▸ **Work to be completed**: Can you quote, word for word, every line from the first line of the records below through the line containing "so.grid([[pa.P(s * pa.wf(pa.rout), pa.rout", and nothing else?

▸ **Given information**:
___
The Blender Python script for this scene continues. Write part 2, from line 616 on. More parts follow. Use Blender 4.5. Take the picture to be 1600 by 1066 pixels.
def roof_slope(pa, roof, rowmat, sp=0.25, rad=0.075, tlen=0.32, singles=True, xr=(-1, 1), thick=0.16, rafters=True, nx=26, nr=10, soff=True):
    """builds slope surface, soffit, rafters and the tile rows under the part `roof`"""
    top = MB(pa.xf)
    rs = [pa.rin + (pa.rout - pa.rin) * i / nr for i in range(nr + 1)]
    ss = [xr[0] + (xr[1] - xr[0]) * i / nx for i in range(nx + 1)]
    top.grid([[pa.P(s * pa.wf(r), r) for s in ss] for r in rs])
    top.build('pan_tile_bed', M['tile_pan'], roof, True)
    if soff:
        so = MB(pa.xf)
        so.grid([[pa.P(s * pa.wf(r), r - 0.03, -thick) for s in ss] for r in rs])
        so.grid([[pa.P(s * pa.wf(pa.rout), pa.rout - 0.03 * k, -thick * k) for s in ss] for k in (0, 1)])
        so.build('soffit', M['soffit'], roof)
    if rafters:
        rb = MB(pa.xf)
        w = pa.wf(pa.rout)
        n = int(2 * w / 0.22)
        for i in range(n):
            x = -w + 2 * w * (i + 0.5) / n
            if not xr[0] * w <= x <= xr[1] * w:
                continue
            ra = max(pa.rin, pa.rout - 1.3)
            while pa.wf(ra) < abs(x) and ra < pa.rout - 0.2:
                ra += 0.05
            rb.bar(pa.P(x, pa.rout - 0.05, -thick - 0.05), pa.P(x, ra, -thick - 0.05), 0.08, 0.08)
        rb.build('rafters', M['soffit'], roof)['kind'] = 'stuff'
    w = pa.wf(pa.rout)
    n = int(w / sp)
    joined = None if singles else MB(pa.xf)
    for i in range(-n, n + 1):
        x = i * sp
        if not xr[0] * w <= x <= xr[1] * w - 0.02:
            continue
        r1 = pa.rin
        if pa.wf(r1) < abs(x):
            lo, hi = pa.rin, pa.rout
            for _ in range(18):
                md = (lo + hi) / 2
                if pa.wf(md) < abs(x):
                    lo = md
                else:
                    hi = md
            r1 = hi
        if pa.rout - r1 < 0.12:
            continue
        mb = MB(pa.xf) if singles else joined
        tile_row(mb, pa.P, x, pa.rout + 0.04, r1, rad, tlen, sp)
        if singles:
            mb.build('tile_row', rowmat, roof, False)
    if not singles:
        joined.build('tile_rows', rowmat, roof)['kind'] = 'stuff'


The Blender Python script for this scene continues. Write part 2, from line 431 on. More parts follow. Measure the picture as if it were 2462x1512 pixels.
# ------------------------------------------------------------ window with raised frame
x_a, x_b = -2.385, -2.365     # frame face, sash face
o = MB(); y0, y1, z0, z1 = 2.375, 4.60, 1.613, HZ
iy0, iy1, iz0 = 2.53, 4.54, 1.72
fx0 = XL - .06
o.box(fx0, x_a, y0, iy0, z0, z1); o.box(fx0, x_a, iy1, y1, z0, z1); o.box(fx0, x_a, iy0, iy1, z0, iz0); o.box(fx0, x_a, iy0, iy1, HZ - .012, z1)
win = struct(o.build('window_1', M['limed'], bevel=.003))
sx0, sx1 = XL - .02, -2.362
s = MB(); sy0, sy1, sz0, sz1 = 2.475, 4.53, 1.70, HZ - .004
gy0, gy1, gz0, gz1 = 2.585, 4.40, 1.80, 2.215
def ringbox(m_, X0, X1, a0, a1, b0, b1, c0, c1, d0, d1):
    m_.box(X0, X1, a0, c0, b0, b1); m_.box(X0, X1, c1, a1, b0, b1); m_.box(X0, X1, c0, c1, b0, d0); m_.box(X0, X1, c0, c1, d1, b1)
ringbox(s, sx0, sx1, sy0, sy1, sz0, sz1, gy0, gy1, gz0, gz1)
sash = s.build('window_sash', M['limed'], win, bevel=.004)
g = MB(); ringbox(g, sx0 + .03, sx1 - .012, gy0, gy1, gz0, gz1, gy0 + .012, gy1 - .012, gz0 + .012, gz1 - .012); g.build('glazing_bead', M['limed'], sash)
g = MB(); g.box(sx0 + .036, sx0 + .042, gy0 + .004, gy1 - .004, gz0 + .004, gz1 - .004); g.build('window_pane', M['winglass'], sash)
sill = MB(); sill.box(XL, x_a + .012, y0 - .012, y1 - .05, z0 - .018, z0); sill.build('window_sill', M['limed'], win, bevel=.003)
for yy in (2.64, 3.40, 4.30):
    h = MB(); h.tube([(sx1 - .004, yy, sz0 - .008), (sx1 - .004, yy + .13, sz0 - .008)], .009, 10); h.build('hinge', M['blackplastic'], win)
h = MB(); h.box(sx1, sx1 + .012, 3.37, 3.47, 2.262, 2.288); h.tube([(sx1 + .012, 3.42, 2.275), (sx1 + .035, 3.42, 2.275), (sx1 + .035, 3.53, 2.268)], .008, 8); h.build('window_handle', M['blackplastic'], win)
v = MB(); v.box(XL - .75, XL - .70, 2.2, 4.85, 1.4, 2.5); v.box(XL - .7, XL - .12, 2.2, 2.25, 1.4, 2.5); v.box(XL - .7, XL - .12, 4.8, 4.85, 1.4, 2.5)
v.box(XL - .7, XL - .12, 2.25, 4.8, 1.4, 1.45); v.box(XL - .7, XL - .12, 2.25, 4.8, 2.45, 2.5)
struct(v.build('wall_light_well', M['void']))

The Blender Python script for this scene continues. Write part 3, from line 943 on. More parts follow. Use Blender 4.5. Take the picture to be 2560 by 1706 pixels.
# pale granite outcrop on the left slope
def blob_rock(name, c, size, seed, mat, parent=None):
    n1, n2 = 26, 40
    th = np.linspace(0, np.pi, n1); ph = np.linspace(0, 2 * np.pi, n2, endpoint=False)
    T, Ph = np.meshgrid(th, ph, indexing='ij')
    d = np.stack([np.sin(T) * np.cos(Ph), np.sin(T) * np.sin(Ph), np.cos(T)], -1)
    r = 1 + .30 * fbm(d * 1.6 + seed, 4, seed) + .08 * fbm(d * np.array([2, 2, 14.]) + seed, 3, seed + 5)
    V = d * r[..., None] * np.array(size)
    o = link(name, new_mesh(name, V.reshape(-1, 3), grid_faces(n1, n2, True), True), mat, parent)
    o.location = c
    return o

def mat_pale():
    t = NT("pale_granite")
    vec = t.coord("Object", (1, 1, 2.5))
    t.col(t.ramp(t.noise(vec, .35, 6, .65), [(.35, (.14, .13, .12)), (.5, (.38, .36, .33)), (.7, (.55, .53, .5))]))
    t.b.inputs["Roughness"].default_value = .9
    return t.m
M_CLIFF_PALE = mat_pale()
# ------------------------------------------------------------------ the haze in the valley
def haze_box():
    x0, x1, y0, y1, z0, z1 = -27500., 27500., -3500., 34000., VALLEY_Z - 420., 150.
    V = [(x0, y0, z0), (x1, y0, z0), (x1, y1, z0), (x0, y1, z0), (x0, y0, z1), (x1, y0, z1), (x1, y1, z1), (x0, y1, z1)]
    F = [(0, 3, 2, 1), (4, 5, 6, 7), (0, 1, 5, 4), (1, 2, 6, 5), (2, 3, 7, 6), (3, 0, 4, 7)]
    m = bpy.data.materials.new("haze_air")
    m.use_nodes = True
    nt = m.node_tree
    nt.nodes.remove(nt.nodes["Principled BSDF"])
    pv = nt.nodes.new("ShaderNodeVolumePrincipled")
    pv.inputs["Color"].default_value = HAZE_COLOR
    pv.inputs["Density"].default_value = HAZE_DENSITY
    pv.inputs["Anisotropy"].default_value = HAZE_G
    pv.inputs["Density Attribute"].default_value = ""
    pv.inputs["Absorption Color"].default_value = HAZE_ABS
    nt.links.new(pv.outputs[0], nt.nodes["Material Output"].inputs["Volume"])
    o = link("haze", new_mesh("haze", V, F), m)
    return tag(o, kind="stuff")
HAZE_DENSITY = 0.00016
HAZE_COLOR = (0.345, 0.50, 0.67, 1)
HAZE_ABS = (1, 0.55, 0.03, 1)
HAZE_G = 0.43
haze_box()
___
▸ **Answer to this task**:
The Blender Python script for this scene continues. Write part 2, from line 616 on. More parts follow. Use Blender 4.5. Take the picture to be 1600 by 1066 pixels.
def roof_slope(pa, roof, rowmat, sp=0.25, rad=0.075, tlen=0.32, singles=True, xr=(-1, 1), thick=0.16, rafters=True, nx=26, nr=10, soff=True):
    """builds slope surface, soffit, rafters and the tile rows under the part `roof`"""
    top = MB(pa.xf)
    rs = [pa.rin + (pa.rout - pa.rin) * i / nr for i in range(nr + 1)]
    ss = [xr[0] + (xr[1] - xr[0]) * i / nx for i in range(nx + 1)]
    top.grid([[pa.P(s * pa.wf(r), r) for s in ss] for r in rs])
    top.build('pan_tile_bed', M['tile_pan'], roof, True)
    if soff:
        so = MB(pa.xf)
        so.grid([[pa.P(s * pa.wf(r), r - 0.03, -thick) for s in ss] for r in rs])
        so.grid([[pa.P(s * pa.wf(pa.rout), pa.rout - 0.03 * k, -thick * k) for s in ss] for k in (0, 1)])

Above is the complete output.